Let me start at the beginning. Kasauli, a small hill town in North India with colonial-era homes, is where Ivy Lodge, Sundaram’s home, exists. Slanting, corrugated red roofs and running verandahs with luscious bushes of hydrangea flowers, looking like giant pompoms, is the defining feature of this house. In 1987, an extension was required and a row of annexes was built. Despite best efforts, a leaky roof made the annexes unlivable and a solution was found by adding a concrete slab to the roof. Vivan turned the slab into a stage and the magnificent valley and floating clouds became the perfect backdrop for staging performances. Many years later, the cantonment board decided that the slab did not adhere to the building norms and needed to be demolished.

Sundaram, as an artist, had always been a provocative innovator and seized the moment of chaos caused by a leaking roof to create an unusual event. A performative event was visualised around the blasting of the slab. It was decided that a section of the slab would be drilled as part of the performative act and at a predetermined time, it would crash downwards. Every minute detail had been worked out and very little was left to chance. But chance does not always obey. Instead of falling slowly as imagined, the concrete slab came down with a dramatic thud. It had been held by pulleys, chains and weights before an invited audience that sat agog on ledges carved from the hillside. Every member of the audience, who had waited with bated breath to experience something unusual and unfamiliar, got it in spades.

The dramatic ‘falling of the slab’ saw plumes of dust rising like a phoenix; a dust storm whirring with dancing particles pervading the atmosphere created its own counter-narrative. The gaping hole after the slab crashed and the rubble below evoked feelings of loss and decay and the inevitability of mortality. While watching, I had a feeling of two opposing forces. Thanatos, the Greek personification of peaceful death, and Eros, who represented the forces of creativity and love in the same mythology, played out as reminders of human transience.

The issues of time and temporality, permanence and impermanence, all seem to come together in a different register in an installation performance titled ‘Indelible Black Marks’. Kulpreet Singh from Patiala is an artist who dares to go where eagles fear to tread. His work has an unnerving scale and magnitude and lends itself to multiple readings with interpretation that is both insightful and unsettling.

The materiality of his work is land, and the grinding labour required to ensure its endless cycle of despair and joy, fecundity and sterility, exploitation and marginality. Ash, mud and burning stubble tell an epic tale of rejuvenation, regeneration and destruction.

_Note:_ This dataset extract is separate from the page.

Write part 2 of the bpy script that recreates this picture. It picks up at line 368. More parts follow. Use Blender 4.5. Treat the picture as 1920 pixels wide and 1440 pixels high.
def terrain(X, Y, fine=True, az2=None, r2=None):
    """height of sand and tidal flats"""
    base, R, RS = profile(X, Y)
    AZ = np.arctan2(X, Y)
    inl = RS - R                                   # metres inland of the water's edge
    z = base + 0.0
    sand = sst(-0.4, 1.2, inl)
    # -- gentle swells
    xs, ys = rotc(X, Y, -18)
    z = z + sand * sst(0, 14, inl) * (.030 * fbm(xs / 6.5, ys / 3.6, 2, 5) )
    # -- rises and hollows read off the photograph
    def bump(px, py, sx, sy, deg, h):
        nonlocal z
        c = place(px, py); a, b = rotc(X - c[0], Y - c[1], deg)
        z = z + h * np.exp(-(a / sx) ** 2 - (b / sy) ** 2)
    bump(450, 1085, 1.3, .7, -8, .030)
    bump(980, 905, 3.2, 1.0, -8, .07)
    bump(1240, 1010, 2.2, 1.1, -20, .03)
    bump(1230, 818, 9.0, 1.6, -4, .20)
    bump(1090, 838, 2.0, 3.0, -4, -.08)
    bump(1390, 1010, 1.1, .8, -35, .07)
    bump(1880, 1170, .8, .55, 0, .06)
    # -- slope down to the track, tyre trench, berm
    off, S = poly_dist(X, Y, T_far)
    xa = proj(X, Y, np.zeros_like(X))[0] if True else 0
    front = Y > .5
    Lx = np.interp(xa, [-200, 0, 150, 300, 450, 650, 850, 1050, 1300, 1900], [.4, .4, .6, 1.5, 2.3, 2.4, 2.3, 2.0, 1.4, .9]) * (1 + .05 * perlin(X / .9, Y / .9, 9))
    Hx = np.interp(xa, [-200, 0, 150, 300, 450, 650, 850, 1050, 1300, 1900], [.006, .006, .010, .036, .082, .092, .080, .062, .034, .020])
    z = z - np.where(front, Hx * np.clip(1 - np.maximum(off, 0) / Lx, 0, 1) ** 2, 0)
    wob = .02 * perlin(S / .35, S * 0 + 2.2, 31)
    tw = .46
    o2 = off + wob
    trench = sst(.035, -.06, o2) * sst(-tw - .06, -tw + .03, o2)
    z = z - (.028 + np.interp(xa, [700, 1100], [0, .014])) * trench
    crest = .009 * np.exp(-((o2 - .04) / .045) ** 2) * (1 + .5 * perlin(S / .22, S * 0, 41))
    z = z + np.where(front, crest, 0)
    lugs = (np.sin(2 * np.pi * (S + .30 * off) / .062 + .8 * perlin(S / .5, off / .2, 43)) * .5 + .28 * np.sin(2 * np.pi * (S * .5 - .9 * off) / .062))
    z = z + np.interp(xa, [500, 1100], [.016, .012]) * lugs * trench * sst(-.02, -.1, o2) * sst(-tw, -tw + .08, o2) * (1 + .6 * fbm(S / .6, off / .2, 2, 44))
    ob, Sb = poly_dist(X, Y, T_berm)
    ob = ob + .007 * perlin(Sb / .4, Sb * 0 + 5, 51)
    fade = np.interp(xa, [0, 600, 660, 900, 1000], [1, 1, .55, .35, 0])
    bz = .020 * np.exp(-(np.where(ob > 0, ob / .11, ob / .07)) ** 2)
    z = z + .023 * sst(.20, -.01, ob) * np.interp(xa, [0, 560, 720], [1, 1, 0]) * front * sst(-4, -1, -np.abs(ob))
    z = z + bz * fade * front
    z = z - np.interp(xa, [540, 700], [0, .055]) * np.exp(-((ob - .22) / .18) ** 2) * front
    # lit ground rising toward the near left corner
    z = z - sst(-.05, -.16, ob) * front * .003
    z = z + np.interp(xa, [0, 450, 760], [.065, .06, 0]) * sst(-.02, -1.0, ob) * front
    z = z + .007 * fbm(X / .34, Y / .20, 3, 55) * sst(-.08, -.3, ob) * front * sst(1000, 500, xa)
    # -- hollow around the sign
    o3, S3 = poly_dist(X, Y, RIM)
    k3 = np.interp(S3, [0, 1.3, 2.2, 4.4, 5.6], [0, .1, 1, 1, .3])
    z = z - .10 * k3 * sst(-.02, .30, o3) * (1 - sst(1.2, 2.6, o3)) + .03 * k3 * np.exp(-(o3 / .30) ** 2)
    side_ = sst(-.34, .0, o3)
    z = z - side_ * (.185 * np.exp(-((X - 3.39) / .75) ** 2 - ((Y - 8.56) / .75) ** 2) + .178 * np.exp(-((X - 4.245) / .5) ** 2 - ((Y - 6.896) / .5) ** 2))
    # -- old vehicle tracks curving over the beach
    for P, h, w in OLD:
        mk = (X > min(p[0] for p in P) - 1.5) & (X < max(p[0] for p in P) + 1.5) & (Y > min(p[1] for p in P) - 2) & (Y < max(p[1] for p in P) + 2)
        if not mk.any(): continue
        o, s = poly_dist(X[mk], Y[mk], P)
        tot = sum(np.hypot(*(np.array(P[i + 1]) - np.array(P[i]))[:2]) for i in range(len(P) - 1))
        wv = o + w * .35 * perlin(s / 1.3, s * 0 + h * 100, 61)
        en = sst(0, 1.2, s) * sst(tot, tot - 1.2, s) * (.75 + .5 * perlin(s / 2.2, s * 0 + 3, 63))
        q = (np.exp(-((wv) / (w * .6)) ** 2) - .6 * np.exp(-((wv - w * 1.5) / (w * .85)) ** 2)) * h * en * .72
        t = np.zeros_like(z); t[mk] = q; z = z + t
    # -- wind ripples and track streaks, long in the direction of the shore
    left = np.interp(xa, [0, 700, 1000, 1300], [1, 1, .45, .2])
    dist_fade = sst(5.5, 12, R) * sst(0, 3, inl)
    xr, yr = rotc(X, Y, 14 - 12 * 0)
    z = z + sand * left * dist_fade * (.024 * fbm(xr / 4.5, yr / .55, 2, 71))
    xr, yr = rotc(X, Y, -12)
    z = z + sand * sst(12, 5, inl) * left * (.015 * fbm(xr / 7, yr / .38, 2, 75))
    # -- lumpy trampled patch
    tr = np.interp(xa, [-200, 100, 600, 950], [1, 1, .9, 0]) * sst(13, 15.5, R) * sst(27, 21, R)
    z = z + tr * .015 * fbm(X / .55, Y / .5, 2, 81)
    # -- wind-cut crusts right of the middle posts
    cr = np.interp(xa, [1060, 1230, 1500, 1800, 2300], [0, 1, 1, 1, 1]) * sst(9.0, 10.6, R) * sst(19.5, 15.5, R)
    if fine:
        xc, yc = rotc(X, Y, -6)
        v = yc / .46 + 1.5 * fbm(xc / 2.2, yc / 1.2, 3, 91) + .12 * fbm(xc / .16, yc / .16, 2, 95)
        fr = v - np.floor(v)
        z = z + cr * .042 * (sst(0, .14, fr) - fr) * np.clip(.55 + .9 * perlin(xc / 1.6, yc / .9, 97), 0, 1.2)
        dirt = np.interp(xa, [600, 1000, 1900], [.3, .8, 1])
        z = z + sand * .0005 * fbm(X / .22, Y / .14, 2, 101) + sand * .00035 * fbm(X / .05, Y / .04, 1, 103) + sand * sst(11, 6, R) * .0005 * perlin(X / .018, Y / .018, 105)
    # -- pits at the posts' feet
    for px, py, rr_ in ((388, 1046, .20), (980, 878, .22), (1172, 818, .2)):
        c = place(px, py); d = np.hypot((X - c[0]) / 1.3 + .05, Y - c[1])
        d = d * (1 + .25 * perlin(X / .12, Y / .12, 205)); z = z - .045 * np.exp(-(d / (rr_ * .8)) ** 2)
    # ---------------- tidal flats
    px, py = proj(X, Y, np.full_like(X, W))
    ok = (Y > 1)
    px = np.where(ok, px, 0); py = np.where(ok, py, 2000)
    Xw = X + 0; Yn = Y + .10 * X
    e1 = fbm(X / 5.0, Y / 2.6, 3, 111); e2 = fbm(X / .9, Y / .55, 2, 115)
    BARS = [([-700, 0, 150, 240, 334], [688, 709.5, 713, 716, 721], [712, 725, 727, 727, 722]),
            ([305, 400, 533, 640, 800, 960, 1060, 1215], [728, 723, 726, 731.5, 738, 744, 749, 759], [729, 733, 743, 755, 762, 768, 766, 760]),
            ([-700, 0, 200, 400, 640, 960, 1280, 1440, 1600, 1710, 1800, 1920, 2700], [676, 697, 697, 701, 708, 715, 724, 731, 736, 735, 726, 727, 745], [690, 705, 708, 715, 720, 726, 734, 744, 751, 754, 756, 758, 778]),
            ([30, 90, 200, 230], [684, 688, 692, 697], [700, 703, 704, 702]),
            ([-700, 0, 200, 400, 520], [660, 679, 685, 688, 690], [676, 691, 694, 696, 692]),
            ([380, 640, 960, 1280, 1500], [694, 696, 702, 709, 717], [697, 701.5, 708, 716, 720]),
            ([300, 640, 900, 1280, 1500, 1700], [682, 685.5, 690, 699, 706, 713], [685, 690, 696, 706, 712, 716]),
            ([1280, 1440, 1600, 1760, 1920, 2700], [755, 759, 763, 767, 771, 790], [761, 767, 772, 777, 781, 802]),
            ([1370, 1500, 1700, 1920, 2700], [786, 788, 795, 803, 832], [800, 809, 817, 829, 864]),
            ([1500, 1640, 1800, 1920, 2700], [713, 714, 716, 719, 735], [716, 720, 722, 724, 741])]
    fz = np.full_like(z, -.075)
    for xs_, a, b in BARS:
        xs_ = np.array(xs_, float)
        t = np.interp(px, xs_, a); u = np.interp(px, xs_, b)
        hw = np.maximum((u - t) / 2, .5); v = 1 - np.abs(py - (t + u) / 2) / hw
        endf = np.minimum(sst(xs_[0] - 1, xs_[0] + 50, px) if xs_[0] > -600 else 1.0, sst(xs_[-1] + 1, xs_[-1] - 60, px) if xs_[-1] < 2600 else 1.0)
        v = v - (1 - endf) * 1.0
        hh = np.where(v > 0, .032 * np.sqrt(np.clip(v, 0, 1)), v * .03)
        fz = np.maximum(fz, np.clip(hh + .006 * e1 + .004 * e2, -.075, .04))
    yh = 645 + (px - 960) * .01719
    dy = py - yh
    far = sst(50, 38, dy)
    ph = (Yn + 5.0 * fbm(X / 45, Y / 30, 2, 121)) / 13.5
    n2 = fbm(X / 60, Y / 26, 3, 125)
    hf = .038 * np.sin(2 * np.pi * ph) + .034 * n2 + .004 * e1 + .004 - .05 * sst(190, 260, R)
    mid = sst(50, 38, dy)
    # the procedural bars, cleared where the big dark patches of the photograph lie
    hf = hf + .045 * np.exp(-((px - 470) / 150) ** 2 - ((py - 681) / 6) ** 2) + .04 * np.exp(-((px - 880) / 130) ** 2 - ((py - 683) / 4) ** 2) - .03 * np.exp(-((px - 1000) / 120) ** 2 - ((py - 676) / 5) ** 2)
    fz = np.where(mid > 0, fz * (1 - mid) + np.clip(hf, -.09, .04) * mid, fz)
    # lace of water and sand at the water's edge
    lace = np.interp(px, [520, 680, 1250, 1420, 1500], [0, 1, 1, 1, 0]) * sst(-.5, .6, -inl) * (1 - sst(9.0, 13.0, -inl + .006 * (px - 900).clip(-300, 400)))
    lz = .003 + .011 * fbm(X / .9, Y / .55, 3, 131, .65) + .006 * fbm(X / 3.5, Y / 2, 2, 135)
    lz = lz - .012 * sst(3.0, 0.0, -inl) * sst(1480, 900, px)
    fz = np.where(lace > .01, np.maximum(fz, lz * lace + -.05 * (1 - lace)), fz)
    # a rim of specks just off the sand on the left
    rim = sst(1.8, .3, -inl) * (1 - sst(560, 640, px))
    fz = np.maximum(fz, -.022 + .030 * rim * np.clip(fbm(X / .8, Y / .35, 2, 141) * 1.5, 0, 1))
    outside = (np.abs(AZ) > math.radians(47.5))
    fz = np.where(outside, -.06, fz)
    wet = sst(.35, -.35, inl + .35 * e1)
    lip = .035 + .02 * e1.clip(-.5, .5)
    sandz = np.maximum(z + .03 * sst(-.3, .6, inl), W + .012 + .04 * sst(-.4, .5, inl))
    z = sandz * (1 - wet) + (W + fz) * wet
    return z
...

The burning field and a massive white canvas embracing it haunts and invokes multiple images. The canvas placed vertically and also horizontally conjures up metaphors that are disturbingly ambiguous. Is it death of land or the death of humanity, or both? In an instant, it transforms into a series of hieroglyphics and gives an impression of cave paintings. On decoding it, we see human forms and shapes emerge. Are they corpses? Prayer mats? Or an installation made up of arranged white sheets? Be at liberty to make your own narrative!

I realised that the purpose of art is to impart the sensation of things as they are perceived, not as they are known. What artists do is to investigate and ask questions that reveal something about ourselves and our habits.

The work of Vivan Sundaram and Kulpreet Singh made me recall a chance meeting with a nomadic poet somewhere in the deserts of Rajasthan. I asked him what the role of a poet was in culture. He replied that the job of the poet is to remember where the water holes are. This set me thinking. Hope perhaps depends on a few water holes scattered around the desert. When people forget where the water holes are, the poet can lead to them.

The artist hopefully tells us that art is not something to only look at or listen to. Rather, it is a challenge, a dare, a protest to make sense of the world we live in, and what it is all about. This is not only to satisfy the core of one’s heart but to confront, intervene and subvert.